WRITTEN PROBLEM:
Transcribe the listing below from its opening line up to and including the line that contains "SC.cycles.volume_max_steps = 256"; reproduce nothing else.

• • • • •

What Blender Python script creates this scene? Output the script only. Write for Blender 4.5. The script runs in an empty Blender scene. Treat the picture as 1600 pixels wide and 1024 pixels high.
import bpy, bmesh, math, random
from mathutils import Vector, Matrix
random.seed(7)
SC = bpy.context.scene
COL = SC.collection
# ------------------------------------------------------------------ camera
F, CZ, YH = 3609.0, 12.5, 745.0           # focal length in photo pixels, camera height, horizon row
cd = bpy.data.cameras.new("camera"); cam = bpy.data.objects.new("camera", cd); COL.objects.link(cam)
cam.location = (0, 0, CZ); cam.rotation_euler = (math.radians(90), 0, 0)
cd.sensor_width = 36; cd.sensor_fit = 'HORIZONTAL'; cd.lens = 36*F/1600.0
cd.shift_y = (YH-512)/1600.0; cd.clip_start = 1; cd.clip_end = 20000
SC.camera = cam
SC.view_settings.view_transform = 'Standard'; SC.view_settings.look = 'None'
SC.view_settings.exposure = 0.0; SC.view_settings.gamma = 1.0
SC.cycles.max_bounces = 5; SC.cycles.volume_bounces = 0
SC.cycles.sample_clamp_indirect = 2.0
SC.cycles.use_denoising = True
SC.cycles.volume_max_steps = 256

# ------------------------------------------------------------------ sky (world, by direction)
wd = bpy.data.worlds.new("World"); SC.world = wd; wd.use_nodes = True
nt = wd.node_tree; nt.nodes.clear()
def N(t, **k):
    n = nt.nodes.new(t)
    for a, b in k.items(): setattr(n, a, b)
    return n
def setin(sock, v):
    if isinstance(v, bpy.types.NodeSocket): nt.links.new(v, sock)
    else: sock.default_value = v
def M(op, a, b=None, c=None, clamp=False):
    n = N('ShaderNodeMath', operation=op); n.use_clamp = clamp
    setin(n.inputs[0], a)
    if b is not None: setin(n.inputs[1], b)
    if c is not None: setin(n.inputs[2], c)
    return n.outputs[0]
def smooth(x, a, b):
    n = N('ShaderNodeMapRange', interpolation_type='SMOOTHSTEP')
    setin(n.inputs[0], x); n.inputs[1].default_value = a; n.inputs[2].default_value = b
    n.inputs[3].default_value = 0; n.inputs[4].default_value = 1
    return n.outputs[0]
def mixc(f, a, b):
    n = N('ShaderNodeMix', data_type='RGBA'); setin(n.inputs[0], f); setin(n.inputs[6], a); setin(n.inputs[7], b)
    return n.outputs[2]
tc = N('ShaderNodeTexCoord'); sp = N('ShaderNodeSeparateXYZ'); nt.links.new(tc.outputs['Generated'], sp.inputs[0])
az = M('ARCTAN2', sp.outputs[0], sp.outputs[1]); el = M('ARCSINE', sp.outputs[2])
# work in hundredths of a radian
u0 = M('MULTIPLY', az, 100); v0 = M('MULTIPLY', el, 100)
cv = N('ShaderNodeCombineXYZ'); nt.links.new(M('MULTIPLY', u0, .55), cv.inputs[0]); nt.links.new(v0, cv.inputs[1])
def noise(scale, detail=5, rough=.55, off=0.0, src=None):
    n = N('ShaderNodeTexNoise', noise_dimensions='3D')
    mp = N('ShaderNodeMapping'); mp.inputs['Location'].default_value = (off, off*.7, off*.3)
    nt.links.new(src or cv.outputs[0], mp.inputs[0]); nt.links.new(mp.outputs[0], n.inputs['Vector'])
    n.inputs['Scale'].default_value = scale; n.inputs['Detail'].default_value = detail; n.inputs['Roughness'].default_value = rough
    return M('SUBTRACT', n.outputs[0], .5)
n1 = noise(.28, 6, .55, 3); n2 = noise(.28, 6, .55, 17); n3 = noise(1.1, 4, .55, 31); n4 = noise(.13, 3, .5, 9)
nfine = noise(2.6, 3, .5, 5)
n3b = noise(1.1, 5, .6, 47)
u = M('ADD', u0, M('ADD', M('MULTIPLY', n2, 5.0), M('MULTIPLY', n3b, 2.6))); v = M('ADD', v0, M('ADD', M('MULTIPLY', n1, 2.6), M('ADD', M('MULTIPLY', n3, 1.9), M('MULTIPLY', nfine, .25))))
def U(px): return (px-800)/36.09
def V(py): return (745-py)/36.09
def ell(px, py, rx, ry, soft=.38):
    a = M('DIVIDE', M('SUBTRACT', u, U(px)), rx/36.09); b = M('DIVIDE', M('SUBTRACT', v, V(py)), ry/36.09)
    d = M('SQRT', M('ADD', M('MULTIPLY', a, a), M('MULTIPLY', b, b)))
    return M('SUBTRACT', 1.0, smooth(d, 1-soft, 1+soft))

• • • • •

RESULT OF THIS EXERCISE:
What Blender Python script creates this scene? Output the script only. Write for Blender 4.5. The script runs in an empty Blender scene. Treat the picture as 1600 pixels wide and 1024 pixels high.
import bpy, bmesh, math, random
from mathutils import Vector, Matrix
random.seed(7)
SC = bpy.context.scene
COL = SC.collection
# ------------------------------------------------------------------ camera
F, CZ, YH = 3609.0, 12.5, 745.0           # focal length in photo pixels, camera height, horizon row
cd = bpy.data.cameras.new("camera"); cam = bpy.data.objects.new("camera", cd); COL.objects.link(cam)
cam.location = (0, 0, CZ); cam.rotation_euler = (math.radians(90), 0, 0)
cd.sensor_width = 36; cd.sensor_fit = 'HORIZONTAL'; cd.lens = 36*F/1600.0
cd.shift_y = (YH-512)/1600.0; cd.clip_start = 1; cd.clip_end = 20000
SC.camera = cam
SC.view_settings.view_transform = 'Standard'; SC.view_settings.look = 'None'
SC.view_settings.exposure = 0.0; SC.view_settings.gamma = 1.0
SC.cycles.max_bounces = 5; SC.cycles.volume_bounces = 0
SC.cycles.sample_clamp_indirect = 2.0
SC.cycles.use_denoising = True
SC.cycles.volume_max_steps = 256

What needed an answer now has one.